Die Einheimischen drücken oft ein Auge zu, einige Regeln gelten dann aber doch: In Ausweichbuchten, die mit einem weißen M auf einer Tafel gekennzeichnet sind, sowie allzu nahe bei Bauernhöfen oder Privathäusern sollten weder Fahrzeuge noch Zelte aufgestellt werden. Das sollte man beherzigen, nachdem internationale Medien öfters über freund­liche, aber mittlerweile angefressene Einheimische berichten, die sich über respektloses Benehmen, Fäkalien und Müllreste auf ihrem Grund ärgern.

Jetlag wegen zu viel Sonne

Obwohl es keinen Zeitunterschied zu Österreich gibt, stellt sich anfangs eine Art Jetlag ein. ­Jedes Zeitgefühl geht verloren, wenn es spätabends nicht finster wird. Weil nicht überall lichtdichte Vorhänge oder Jalousien das Schlafzimmer abdunkeln, gehört die Schlafmaske ins Gepäck. Viele Touristen gehen spät schlafen und beginnen ihre Wanderungen oder Ausflüge erst am späten Vormittag. Early Birds finden um halb neun in der Früh noch leicht Parkplätze, ab Mittag wird es enger. So auch an den weißen Sandstränden von Ramberg, die nördlich des Polarkreises karibisches Feeling aufkommen lassen. Weil es wenige Parkplätze gibt, stecken nur vereinzelte Badegäste ihre Zehen in den feinen Sand und das gar nicht so kalte Wasser.

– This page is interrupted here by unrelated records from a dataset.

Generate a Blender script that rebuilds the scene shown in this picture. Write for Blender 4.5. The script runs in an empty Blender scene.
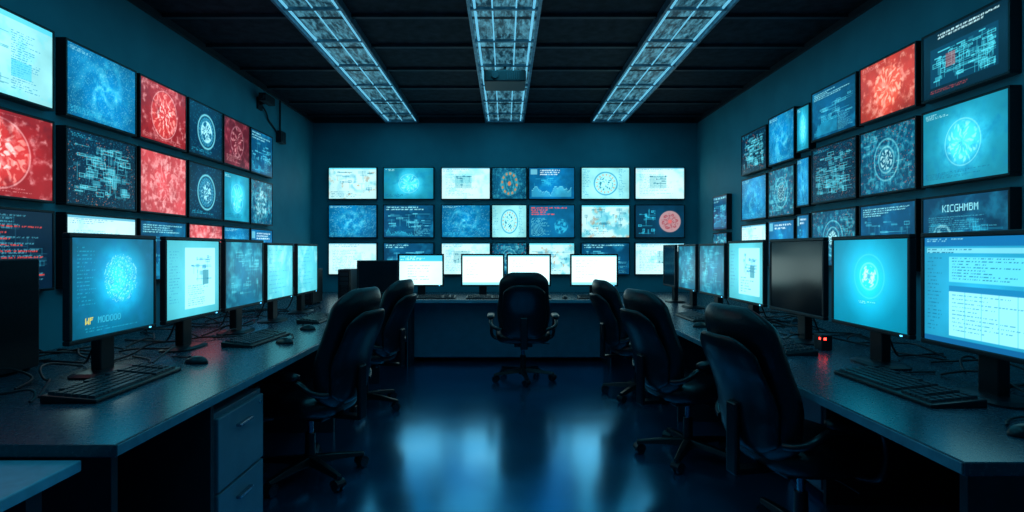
import bpy, math, random
import numpy as np
from mathutils import Vector, Matrix
random.seed(7)
scene = bpy.context.scene
try:
    scene.view_settings.view_transform = 'Standard'
    scene.view_settings.look = 'None'
except Exception as e:
    print(e)
COL = scene.collection
F = 560.0; EYE = 1.30
WX = 2.53; YB = 7.38; YF = -1.6; CH = 3.0; DZ = 0.75

# ------------------------------------------------------------------ materials
def new_mat(name):
    m = bpy.data.materials.new(name); m.use_nodes = True
    return m, m.node_tree.nodes, m.node_tree.links, m.node_tree.nodes['Principled BSDF']

def pmat(name, col, rough=0.5, metal=0.0, nscale=0, namt=0.15, bump=0.0, spec=0.5, emis=None, estr=0, rvar=0.0, stretch=(1,1,1)):
    m, n, l, b = new_mat(name)
    b.inputs['Roughness'].default_value = rough
    b.inputs['Metallic'].default_value = metal
    b.inputs['Specular IOR Level'].default_value = spec
    b.inputs['Base Color'].default_value = (*col, 1)
    if nscale:
        tc = n.new('ShaderNodeTexCoord'); mp = n.new('ShaderNodeMapping')
        mp.inputs['Scale'].default_value = stretch
        l.new(tc.outputs['Object'], mp.inputs['Vector'])
        nz = n.new('ShaderNodeTexNoise'); nz.inputs['Scale'].default_value = nscale
        nz.inputs['Detail'].default_value = 6
        l.new(mp.outputs['Vector'], nz.inputs['Vector'])
        cr = n.new('ShaderNodeValToRGB')
        cr.color_ramp.elements[0].position = 0.3; cr.color_ramp.elements[1].position = 0.7
        cr.color_ramp.elements[0].color = (*[c*(1-namt) for c in col], 1)
        cr.color_ramp.elements[1].color = (*[min(1, c*(1+namt)) for c in col], 1)
        l.new(nz.outputs['Fac'], cr.inputs['Fac']); l.new(cr.outputs['Color'], b.inputs['Base Color'])
        if rvar:
            mr = n.new('ShaderNodeMapRange')
            mr.inputs['To Min'].default_value = rough-rvar; mr.inputs['To Max'].default_value = rough+rvar
            mr.inputs['From Min'].default_value = 0.3; mr.inputs['From Max'].default_value = 0.7
            l.new(nz.outputs['Fac'], mr.inputs['Value']); l.new(mr.outputs['Result'], b.inputs['Roughness'])
        if bump:
            bp = n.new('ShaderNodeBump'); bp.inputs['Strength'].default_value = bump
            bp.inputs['Distance'].default_value = 0.004
            l.new(nz.outputs['Fac'], bp.inputs['Height']); l.new(bp.outputs['Normal'], b.inputs['Normal'])
    if emis:
        b.inputs['Emission Color'].default_value = (*emis, 1); b.inputs['Emission Strength'].default_value = estr
    return m

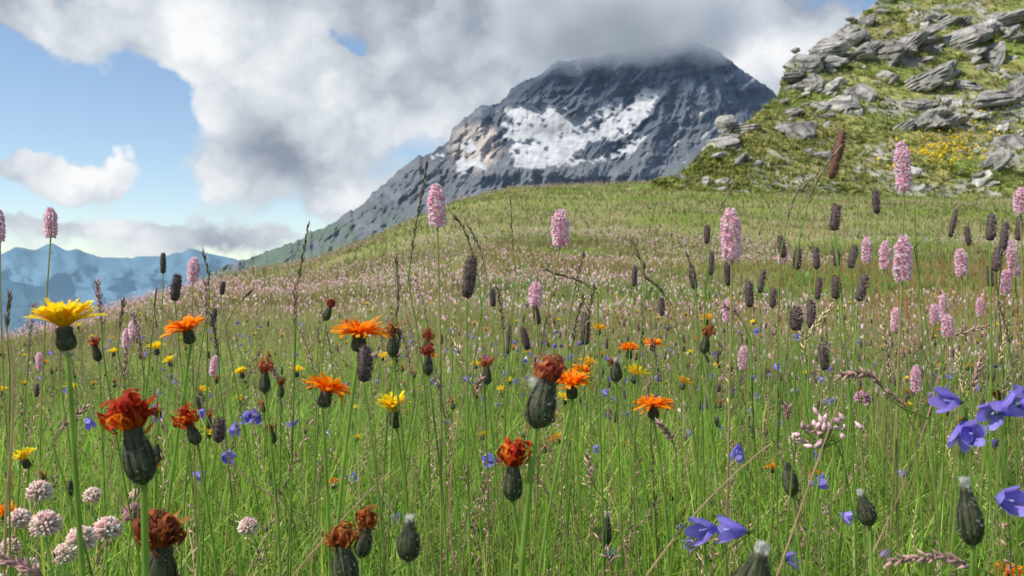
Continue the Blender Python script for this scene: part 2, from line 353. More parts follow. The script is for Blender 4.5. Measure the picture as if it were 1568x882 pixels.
x,y=x[keep],y[keep]; blades('grass_near',x,y,R_.uniform(.10,.32,len(x))*np.where(y<.6,.8,1),.0018+.0048*R_.random(len(x))**2,5,.75,.12,1.22)
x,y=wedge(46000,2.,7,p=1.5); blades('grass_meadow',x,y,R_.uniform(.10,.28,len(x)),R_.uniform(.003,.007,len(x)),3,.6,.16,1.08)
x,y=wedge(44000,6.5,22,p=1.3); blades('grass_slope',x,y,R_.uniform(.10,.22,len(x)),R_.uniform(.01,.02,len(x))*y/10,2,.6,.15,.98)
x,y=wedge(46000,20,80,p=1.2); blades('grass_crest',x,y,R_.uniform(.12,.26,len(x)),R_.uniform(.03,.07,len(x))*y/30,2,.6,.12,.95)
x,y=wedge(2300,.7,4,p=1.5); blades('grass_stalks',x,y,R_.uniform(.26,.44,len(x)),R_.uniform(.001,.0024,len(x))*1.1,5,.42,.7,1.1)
# ---------------------------------------------------------------- flower parts
STEM=np.array([.26,.38,.08]); DK=np.array([.052,.055,.032])
def bez(p0,p1,bend,n=12):
    p0=np.asarray(p0,float);p1=np.asarray(p1,float); m=(p0+p1)/2+bend
    return [(1-t)**2*p0+2*t*(1-t)*m+t*t*p1 for t in np.linspace(0,1,n)]
def stem(mb,top,r0,r1,dx=0,col=STEM,n=6,seg=14):
    gx=top[0]+dx+R_.normal(0,.025); gy=top[1]+R_.normal(0,.015); g=np.array([gx,gy,float(ground(gx,gy))])
    b=np.array([R_.normal(0,.018)-dx*.25,R_.normal(0,.008),0])
    P=bez(g,top,b,seg); cc=[np.asarray(col)*(.8+.3*k/seg) for k in range(seg)]
    mb.tube(P,np.linspace(r0,r1,seg),n,LEAF,cc); return nrm(P[-1]-P[-2])
def involucre(mb,top,ax,r,h,col=DK,hair=60,narrow=.8):
    a,b,ax=fr(ax); base=top-ax*h
    prof=[(r*.22,0),(r*.62,h*.07),(r*.93,h*.22),(r,h*.38),(r*.9,h*.6),(r*(narrow*.6+.3),h*.78),(r*narrow,h*.92),(r*narrow*.85,h),(0,h*.98)]
    zz=[q[1] for q in prof[:8]]; rz=[q[0] for q in prof[:8]]
    mb.rev(base,ax,prof,16,SOLID,[col*(.9+.8*(i/7)) for i in range(9)])
    for ring,(z0,z1,nn,sc) in enumerate([(0.02,.38,9,1.08),(0.05,.72,10,1.05),(.12,1.06,12,1.02)]):
        for k in range(nn):
            w=2*math.pi*(k+.5*ring)/nn+R_.normal(0,.1); rd=a*math.cos(w)+b*math.sin(w); sd=np.cross(ax,rd); z1k=z1*R_.uniform(.88,1.05)
            P=[];ww=[];cs=[]; cb=R_.uniform(.6,1.7); of=R_.uniform(.02,.14); edge=np.array([.06,.075,.025])
            for t in np.linspace(0,1,6):
                z=z0+(z1k-z0)*t; rr_=np.interp(z*h,zz,rz)*sc
                P.append(base+ax*z*h+rd*(rr_+of*r*t)); ww.append(r*.30*(1-t**1.5)*(.6+.4*min(1,t*4))+r*.03); cs.append(col*cb*(1.5-1.1*t)+edge*(1-t)*.7)
            mb.strip(P,ww,sd,SOLID,cs)
    for _ in range(hair):
        w=R_.random()*6.28; z=R_.uniform(.03,.95); rd=a*math.cos(w)+b*math.sin(w); rr_=np.interp(z*h,zz,rz)
        lt=R_.random()<.65
        mb.tri(base+ax*z*h+rd*rr_,nrm(rd+ax*R_.normal(.3,.7)+a*R_.normal(0,.5)+b*R_.normal(0,.5))*r*R_.uniform(.2,.5),r*.035,SOLID,np.array([.5,.5,.42]) if lt else DK*.6)
def ligules(mb,top,ax,R,c1,c2,lo,hi,n=66):
    a,b,ax=fr(ax)
    for i in range(n):
        t=i/n; w=i*2.39996+R_.normal(0,.12); th_=math.radians(lo+(hi-lo)*t+R_.normal(0,7)); L=R*(1.03-.34*t)*R_.uniform(.82,1.08)
        rd=a*math.cos(w)+b*math.sin(w); sd=np.cross(ax,rd); sd=nrm(sd+ax*R_.normal(0,.35)); P=[];cs=[];ww=[]
        drp=R_.uniform(-.08,.14); m=R_.uniform(.82,1.08); lat=R_.normal(0,.06)*R
        for k in range(6):
            s_=k/5; an=th_+ .3*(1-s_)-drp*s_*s_*2
            P.append(top+rd*(R*.05+L*s_*math.cos(an))+ax*(L*s_*math.sin(an))+sd*lat*s_*s_)
            cs.append((c2*(1-s_)+c1*s_)*m); ww.append(R*(.06+.09*min(1,s_*1.6)))
        mb.strip(P,ww,sd,PETAL,cs,True)
    for i in range(24):
        w=R_.random()*6.28; d=nrm(ax+ (a*math.cos(w)+b*math.sin(w))*R_.uniform(0,.6)); 
        mb.tube([top,top+d*R*.3,top+d*R*.42+a*R_.normal(0,.03)*R],[R*.018,R*.014,R*.008],3,PETAL,c2*.9)
YEL=(np.array([.95,.74,.02]),np.array([.90,.55,.01])); ORA=(np.array([.95,.36,.01]),np.array([.88,.20,.006])); YO=(np.array([.95,.56,.01]),np.array([.9,.34,.006]))
def headaxis(tx=None): return nrm([R_.normal(0,.15) if tx is None else tx,R_.normal(-.02,.08),1])
def hawkbit(name,px,py,wpx,real,pal,lo,hi,dx=0,tilt=None,np_=66,ir=.26,ih=.62):
    R=real/2; d=real*F/wpx; top=W(px,py,d); ax=headaxis(tilt); mb=MB()
    ligules(mb,top,ax,R,pal[0],pal[1],lo,hi,np_); involucre(mb,top+ax*R*.04,ax,R*ir,R*ih,narrow=.9)
    stem(mb,top-ax*R*ih*.97,R*.085,R*.07,dx); return mb.obj(name)
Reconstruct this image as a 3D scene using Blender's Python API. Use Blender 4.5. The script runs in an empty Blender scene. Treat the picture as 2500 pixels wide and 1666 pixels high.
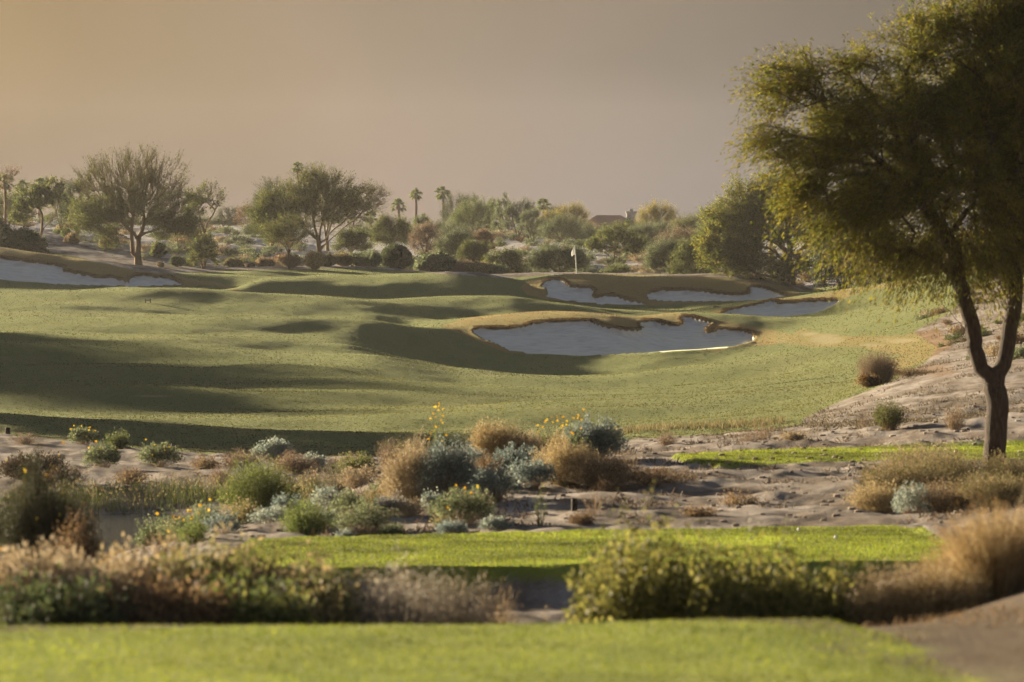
import bpy, math, random
import numpy as np
R = math.radians
rng = np.random.default_rng(7)
random.seed(7)
S = bpy.context.scene
COL = S.collection
# ------------------------------------------------------------------ camera
F = 9375.0; PX0 = 1250.0; PY0 = 833.0; HOR = 600.0; CAMZ = 2.0
PITCH = math.atan((PY0 - HOR) / F)
cam = bpy.data.cameras.new('camera'); co = bpy.data.objects.new('camera', cam); COL.objects.link(co)
co.location = (0, 0, CAMZ); co.rotation_euler = (math.pi / 2 - PITCH, 0, 0)
cam.sensor_width = 36; cam.lens = 135; cam.clip_start = 0.5; cam.clip_end = 9000
cam.dof.use_dof = True; cam.dof.focus_distance = 215; cam.dof.aperture_fstop = 4.0
S.camera = co
# ------------------------------------------------------------------ exposure
S.view_settings.view_transform = 'Standard'; S.view_settings.look = 'None'
S.view_settings.exposure = 1.86; S.view_settings.gamma = 1
S.cycles.max_bounces = 6; S.cycles.transparent_max_bounces = 8; S.cycles.volume_bounces = 0
S.cycles.diffuse_bounces = 3; S.cycles.glossy_bounces = 2
# ------------------------------------------------------------------ sky and sun
SUN_AZ = 48; SUN_EL = 9.5           # degrees left of the view direction, degrees above the horizon
w = bpy.data.worlds.new('World'); S.world = w; w.use_nodes = True
N = w.node_tree.nodes; L = w.node_tree.links
for n in list(N): N.remove(n)
out = N.new('ShaderNodeOutputWorld')
sky = N.new('ShaderNodeTexSky'); sky.sky_type = 'NISHITA'; sky.sun_disc = False
sky.sun_elevation = R(SUN_EL); sky.sun_rotation = R(-SUN_AZ); sky.dust_density = 6; sky.air_density = 1.5; sky.ozone_density = 1
bgs = N.new('ShaderNodeBackground'); bgs.inputs['Strength'].default_value = 0.05
L.new(sky.outputs[0], bgs.inputs[0])
# dusty evening veil: a direction-only colour field
tc = N.new('ShaderNodeTexCoord'); sep = N.new('ShaderNodeSeparateXYZ'); L.new(tc.outputs['Generated'], sep.inputs[0])
def ramp(n, stops, tree):
    e = n.color_ramp.elements
    while len(e) > 1: e.remove(e[-1])
    e[0].position = stops[0][0]; e[0].color = (*stops[0][1], 1)
    for p, c in stops[1:]:
        k = e.new(p); k.color = (*c, 1)
mx = N.new('ShaderNodeMapRange'); mx.inputs['From Min'].default_value = -0.20; mx.inputs['From Max'].default_value = 0.20
L.new(sep.outputs['X'], mx.inputs['Value'])
nz = N.new('ShaderNodeTexNoise'); nz.inputs['Scale'].default_value = 7; nz.inputs['Detail'].default_value = 3; nz.inputs['Roughness'].default_value = 0.45
mp = N.new('ShaderNodeMapping'); mp.inputs['Scale'].default_value = (1, 1, 2.4); mp.inputs['Rotation'].default_value = (0, R(25), 0)
L.new(tc.outputs['Generated'], mp.inputs[0]); L.new(mp.outputs[0], nz.inputs['Vector'])
add = N.new('ShaderNodeMath'); add.operation = 'MULTIPLY_ADD'; L.new(nz.outputs['Fac'], add.inputs[0]); add.inputs[1].default_value = 0.44
sub = N.new('ShaderNodeMath'); sub.operation = 'SUBTRACT'; L.new(mx.outputs[0], sub.inputs[0]); sub.inputs[1].default_value = 0.22
L.new(sub.outputs[0], add.inputs[2])
# colours along the horizon (left to right), upper band and low band
SK = 0.222
def c(r, g, b, k=1.0):
    f = lambda v: ((v / 255 + .055) / 1.055) ** 2.4 if v > 10 else v / 255 / 12.92
    return tuple(f(v) * SK * k for v in (r, g, b))
up = N.new('ShaderNodeValToRGB'); ramp(up, [(0.0, c(178, 148, 100)), (0.2, c(156, 132, 98)), (0.38, c(164, 144, 122)), (0.55, c(146, 133, 121)), (0.68, c(124, 115, 107)), (0.85, c(104, 98, 93)), (1, c(92, 88, 86))], N)
lo = N.new('ShaderNodeValToRGB'); ramp(lo, [(0.0, c(136, 108, 82)), (0.2, c(142, 120, 99)), (0.38, c(168, 147, 132)), (0.55, c(160, 147, 140)), (0.7, c(146, 138, 135)), (0.85, c(135, 129, 130)), (1, c(125, 121, 127))], N)
L.new(add.outputs[0], up.inputs[0]); L.new(add.outputs[0], lo.inputs[0])
mz = N.new('ShaderNodeMapRange'); mz.inputs['From Min'].default_value = 0.008; mz.inputs['From Max'].default_value = 0.058; mz.interpolation_type = 'SMOOTHSTEP'
L.new(sep.outputs['Z'], mz.inputs['Value'])
m1 = N.new('ShaderNodeMix'); m1.data_type = 'RGBA'; L.new(mz.outputs[0], m1.inputs[0]); L.new(lo.outputs[0], m1.inputs[6]); L.new(up.outputs[0], m1.inputs[7])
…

Richtig turbulent geht es weiter südlich auf den Parkplätzen in und um Reine zu. Dieses fotogene ehemalige Fischerdorf entwickelte sich dank Influencern zum meistfotografierten Ort der Lofoten und wurde schnell zum Touristenmagnet. Wenig später endet schließlich die E10 in einem kleinen Örtchen mit dem kurzen Namen Å, der im norwegischen Alphabet übrigens der letzte Buchstabe ist. Es lohnt sich, hier auszusteigen, dem Pfad zu folgen und in den Süden zu schauen. Laut schreiend verteidigen Möwen dort ihre Nistplätze. Sie kommen jedes Jahr hierher, um zu brüten. So wie einige begeisterte Touristen, die sie fotografieren, sind auch die weißen Vögel Vielflieger, die sich von diesen Granitfelsen im Nordmeer magisch angezogen fühlen.

Gute Tipps

  • Fiskekrogen: Fischrestaurant in Henningsvær mit frischem Fang, von herzhaften Fish & Chips bis zu Hummer.
  • Hjørnet Kafé: Der Italiener Alessio Berreto bäckt in Kabelvåg Sauerteigbrot, Pizza und Süßes. Gemütlicher Vintage-Style.
  • Wikingermuseum: In Borg gibt es das größte Langhaus eines Wikingerhäuptlings zu besichtigen. Ein riesiges Gelände führt in den Alltag der Wikinger ein und lädt zu Axtwerfen, Schießen mit Pfeil und Bogen oder Rudern ein.
  • Nusfjord: Zwei Ausstellungen und ein Film präsentieren die Geschichte des Ortes und der Lofoten. Die Anreise zu Freilichtmuseum und Hoteldorf mit Spa ist auch per Bus möglich. Online buchbar: geführte Aktivitäten wie Kajak, Bergtouren, Bootsausflüge.
  • Wanderparadies: Von einfachen Küstenspaziergängen bis zu steilen Gipfeln: Das ­Büchlein „Lofoten und Vesterålen“ (Rother Wanderführer) erklärt mit GPS-Tracks 60 Touren. Allerdings ist guter Orientierungssinn oder ein GPS-Tool gefragt: Die Wege sind nicht markiert oder beschildert.